In this appeal, the Tax Appeals Commission ruled that a termination payment of €65,000 made to an employee, following mediation with his former employer, did not qualify for exemption from income tax.

Exemption from income tax

Section 192A of the Taxes Consolidation Act 1997 (the "Act") provides for an exemption from income tax of certain payments made for infringement of an employee's rights or entitlements, or an employer's obligations, under employment legislation. The exemption applies to awards made by bodies such as the Workplace Relations Commission, the Labour Court, the Circuit Court and the High Court. It also applies to payments made pursuant to a settlement, arrived at under a mediation process provided for in the Act.

Circumstances of the termination payment

The appellant in this case submitted that the termination payment (as described in the agreement) of €65,000 amounted to compensation paid to him under an agreement reached with his employer. The agreement stemmed back to a formal bullying complaint made by the appellant, which was dismissed by an external investigator. Subsequently, the appellant sought to refer his complaint to the Labour Relations Commission. However, his solicitor recommended the use of a mediator, indicating that the dispute was "tailor-made for mediation". Mediation took place on 19 September 2013; however, during the course of the mediation, the appellant formed the view that he had no future at the company. A severance payment of €65,000 was then agreed between the parties; in addition, the company discharged the costs of the mediation in full and made a contribution of €10,000 to the appellant's legal costs.
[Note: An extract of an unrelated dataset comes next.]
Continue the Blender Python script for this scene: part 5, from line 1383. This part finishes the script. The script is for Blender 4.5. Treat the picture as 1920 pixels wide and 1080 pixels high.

The agreement was made conditional upon the appellant waiving all claims against the employer. Moreover, the agreement stated that the company gave no warranty "...as to the amount of tax or pay related social insurance contributions that may be chargeable by reason of the Termination Payment and other arrangements set out in this Agreement".

Revenue's Position

Revenue submitted that the payment to the appellant did not meet the statutory requirements in section 192A of the Act, and as a result, was not exempt from income tax. While Revenue acknowledged that a dispute resolution process had been engaged in, it had not been a mediation process as anticipated by or provided for in the Act (in this case, the mediation was voluntary, and agreed between the parties). Critically, Revenue argued that the payment of €65,000 to the appellant could not properly be described as an "out of court" settlement, as stipulated by section 192A of the Act. Revenue pointed to section 192(4) of the Act, which provides that in order for such a payment to qualify for an exemption, 'the matter must be advanced to the point where there is a real prospect that the matter will be presented to a court for a decision.'

In addition, Revenue also pointed to the fact that the agreement had been labelled by the parties as a 'Severance Agreement', and that such a payment could never avail of the exemption from income tax provided by the Act.

Appellant's Position

The appellant argued that the settlement was "strongly indicative of the employer accepting culpability" for the alleged bullying. He also stated that the level of contribution to his legal costs demonstrated the extent of the involvement of his lawyer. However, on its face, the agreement made no reference to the payment being one that arose from a breach of the employment rights of the employee. Moreover, the agreement contained an express term that it was entered into by the company without admission of liability.

Decision of the Appeal Commissioner

In considering the tax implications of a payment made under an agreement, the Appeal Commissioner noted that the starting point must always be the agreement itself – "the meaning of the agreement is determined from a consideration of the agreement as a whole... due regard must be given to the words chosen by the parties."

The Appeal Commissioner noted that there was no evidence that a claim was made by the appellant to a relevant authority. No complaint (in this case, to the Labour Relations Commission) had been submitted, and no statement of claim was produced. Rather, the parties had simply agreed to enter into a process of mediation.

The Appeal Commissioner concluded that the agreement was "...expressed in clear language" and that there was no "...real prospect that the matter will be presented to a court for a decision", as required by section 192(4) of the Act. In those circumstances, the Appeal Commissioner held that the settlement amount was fully taxable.

Conclusions

This case serves as an important illustration of the consequences that can flow from an employee's failure to take tax advice in relation to a settlement reached with his/her employers, where the circumstances of that settlement are such that there is obvious merit in obtaining tax advice.

While it is ultimately a matter for an employee to decide whether or not to obtain appropriate independent advice – whether tax advice and/or legal advice – employers should ensure that any settlements reached with employees contain comprehensive tax warranties in order to protect its interests in the event that the tax treatment of any payment(s) provided for under an agreement is later called into question.

This article contains a general summary of developments and is not a complete or definitive statement of the law. Specific legal advice should be obtained where appropriate.